Mit einer Vielzahl von „Empfehlungen“ ging die Konferenz gestern nachmittag zu Ende. Die etwa 200 Teilnehmer aus 40 Nationen fordern in einer „Dortmunder Deklaration“ die Staatengemeinschaft auf, sich der Konversion mit Nachdruck zu widmen und auf weitere Konferenzen einzelne Aspekte, z.B. die Luft- und Raumfahrtkonversion, gezielt zu behandeln. Die nordrhein-westfälische Wissenschaftsministerin Anke Brunn, die die Konferenz mitorganisiert und mitfinanziert hatte, berichtete zum Abschluß, daß während der Tagung schon „zahlreiche Projekte“ vereinbart worden seien. Die Landesregierung selbst werde in Minsk ein Konversionsprojekt zum Bau von Umweltinformationssystemen unterstützen. Die größte Panzerfabrik Rußlands, die Kirovwerke in der Region St. Petersburg, werde demnächst mit einer „Strukturhilfe in Höhe von 35 Millionen Mark“ auf die Produktion von Autobussen umstellen. Beteiligt an dem Projekt sei die Daimler-Benz AG.

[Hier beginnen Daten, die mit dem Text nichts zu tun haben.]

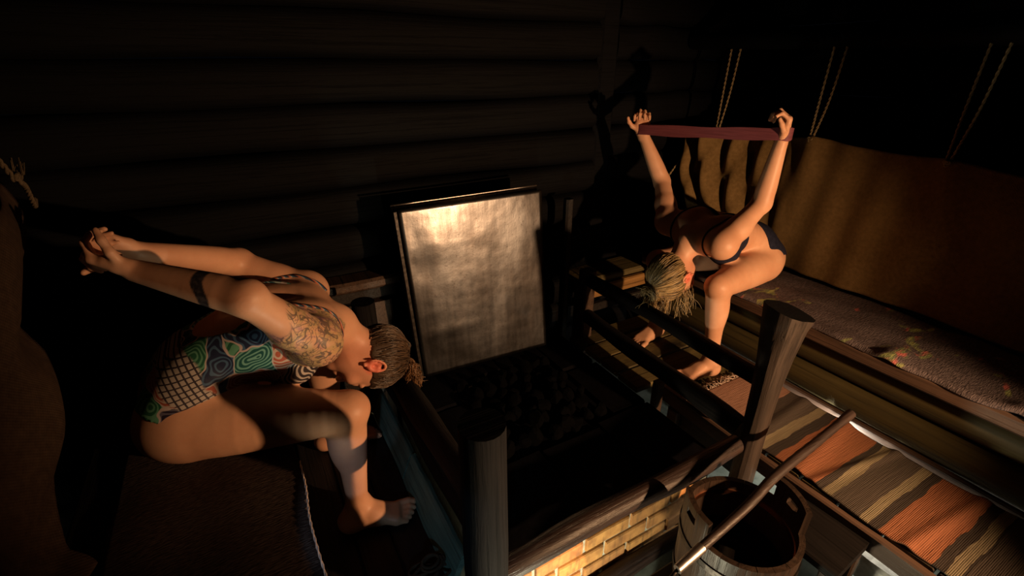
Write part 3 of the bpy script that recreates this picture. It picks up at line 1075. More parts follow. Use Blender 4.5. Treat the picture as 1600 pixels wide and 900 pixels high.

Ob die Anwesenheit von weiteren Politikern mehr Ergebnisse gebracht hätte, darf gewiß bezweifelt werden. Nimmt man die Aussagen des Bonner Umweltministers Klaus Töpfer (CDU) als Anhaltspunkt, dann war die weitgehende Abwesenheit der Politprofis eher ein Segen. Zu dem eigentlichen Versagen der deutschen Politik im Rüstungsbereich kam von Töpfer nur beredtes Schweigen. Kohls Abgesandter schwadronierte in großen Worten von der „Bewältigung der geistigen Konversion“ ohne auch nur mit einem Wort die Kontinuität des Aufrüstens, symbolisiert durch das Festhalten am Jäger 90, zu streifen.